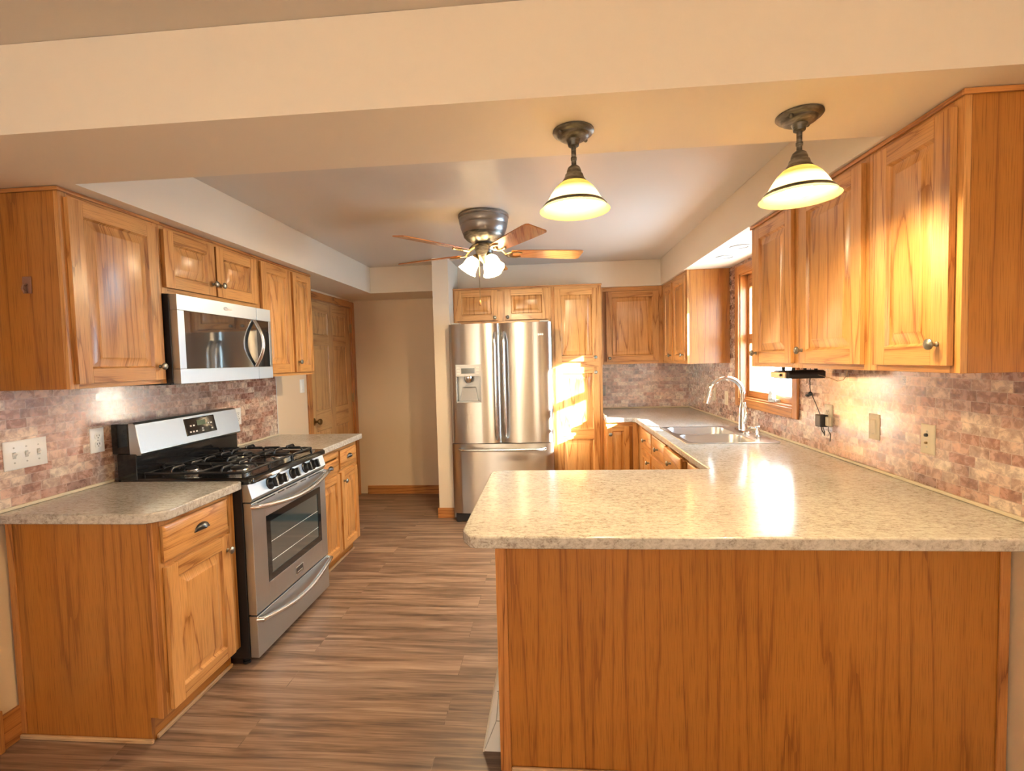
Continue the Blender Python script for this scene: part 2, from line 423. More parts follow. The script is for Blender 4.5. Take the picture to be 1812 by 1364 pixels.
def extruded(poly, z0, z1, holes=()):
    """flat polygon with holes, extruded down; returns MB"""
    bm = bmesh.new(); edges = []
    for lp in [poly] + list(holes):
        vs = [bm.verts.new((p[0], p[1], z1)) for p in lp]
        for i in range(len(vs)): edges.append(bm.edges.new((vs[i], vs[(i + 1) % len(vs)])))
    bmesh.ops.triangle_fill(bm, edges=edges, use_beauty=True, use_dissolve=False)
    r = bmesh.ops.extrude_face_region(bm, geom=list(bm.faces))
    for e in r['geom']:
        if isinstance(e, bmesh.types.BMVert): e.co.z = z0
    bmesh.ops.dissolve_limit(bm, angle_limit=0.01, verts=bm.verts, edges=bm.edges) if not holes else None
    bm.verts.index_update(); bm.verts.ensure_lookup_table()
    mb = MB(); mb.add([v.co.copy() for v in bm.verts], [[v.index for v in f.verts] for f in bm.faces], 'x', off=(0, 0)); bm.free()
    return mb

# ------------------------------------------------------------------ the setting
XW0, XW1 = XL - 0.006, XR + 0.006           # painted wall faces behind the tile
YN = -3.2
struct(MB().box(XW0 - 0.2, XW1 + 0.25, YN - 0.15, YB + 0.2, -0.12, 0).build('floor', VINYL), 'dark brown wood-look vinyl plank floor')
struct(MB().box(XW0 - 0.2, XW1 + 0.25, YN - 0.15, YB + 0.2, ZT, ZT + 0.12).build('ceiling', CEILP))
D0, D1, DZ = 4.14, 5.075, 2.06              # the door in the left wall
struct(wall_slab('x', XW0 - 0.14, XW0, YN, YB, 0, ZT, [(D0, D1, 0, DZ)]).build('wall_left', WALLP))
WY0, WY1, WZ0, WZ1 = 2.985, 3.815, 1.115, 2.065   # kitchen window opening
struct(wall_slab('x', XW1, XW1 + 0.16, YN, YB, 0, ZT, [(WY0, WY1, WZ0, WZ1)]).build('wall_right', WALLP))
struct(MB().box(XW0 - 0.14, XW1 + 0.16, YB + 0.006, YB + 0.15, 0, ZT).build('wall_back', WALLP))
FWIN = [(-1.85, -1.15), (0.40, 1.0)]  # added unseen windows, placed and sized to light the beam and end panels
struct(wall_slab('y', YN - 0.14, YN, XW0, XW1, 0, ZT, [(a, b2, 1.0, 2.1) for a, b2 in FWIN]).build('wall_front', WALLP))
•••
### GIVEN INSTRUCTION
Your copy of the data should match it exactly, except that pictures are left out.

### FINAL ANSWER
Continue the Blender Python script for this scene: part 2, from line 423. More parts follow. The script is for Blender 4.5. Take the picture to be 1812 by 1364 pixels.
def extruded(poly, z0, z1, holes=()):
    """flat polygon with holes, extruded down; returns MB"""
    bm = bmesh.new(); edges = []
    for lp in [poly] + list(holes):
        vs = [bm.verts.new((p[0], p[1], z1)) for p in lp]
        for i in range(len(vs)): edges.append(bm.edges.new((vs[i], vs[(i + 1) % len(vs)])))
    bmesh.ops.triangle_fill(bm, edges=edges, use_beauty=True, use_dissolve=False)
    r = bmesh.ops.extrude_face_region(bm, geom=list(bm.faces))
    for e in r['geom']:
        if isinstance(e, bmesh.types.BMVert): e.co.z = z0
    bmesh.ops.dissolve_limit(bm, angle_limit=0.01, verts=bm.verts, edges=bm.edges) if not holes else None
    bm.verts.index_update(); bm.verts.ensure_lookup_table()
    mb = MB(); mb.add([v.co.copy() for v in bm.verts], [[v.index for v in f.verts] for f in bm.faces], 'x', off=(0, 0)); bm.free()
    return mb

# ------------------------------------------------------------------ the setting
XW0, XW1 = XL - 0.006, XR + 0.006           # painted wall faces behind the tile
YN = -3.2
struct(MB().box(XW0 - 0.2, XW1 + 0.25, YN - 0.15, YB + 0.2, -0.12, 0).build('floor', VINYL), 'dark brown wood-look vinyl plank floor')
struct(MB().box(XW0 - 0.2, XW1 + 0.25, YN - 0.15, YB + 0.2, ZT, ZT + 0.12).build('ceiling', CEILP))
D0, D1, DZ = 4.14, 5.075, 2.06              # the door in the left wall
struct(wall_slab('x', XW0 - 0.14, XW0, YN, YB, 0, ZT, [(D0, D1, 0, DZ)]).build('wall_left', WALLP))
WY0, WY1, WZ0, WZ1 = 2.985, 3.815, 1.115, 2.065   # kitchen window opening
struct(wall_slab('x', XW1, XW1 + 0.16, YN, YB, 0, ZT, [(WY0, WY1, WZ0, WZ1)]).build('wall_right', WALLP))
struct(MB().box(XW0 - 0.14, XW1 + 0.16, YB + 0.006, YB + 0.15, 0, ZT).build('wall_back', WALLP))
FWIN = [(-1.85, -1.15), (0.40, 1.0)]  # added unseen windows, placed and sized to light the beam and end panels
struct(wall_slab('y', YN - 0.14, YN, XW0, XW1, 0, ZT, [(a, b2, 1.0, 2.1) for a, b2 in FWIN]).build('wall_front', WALLP))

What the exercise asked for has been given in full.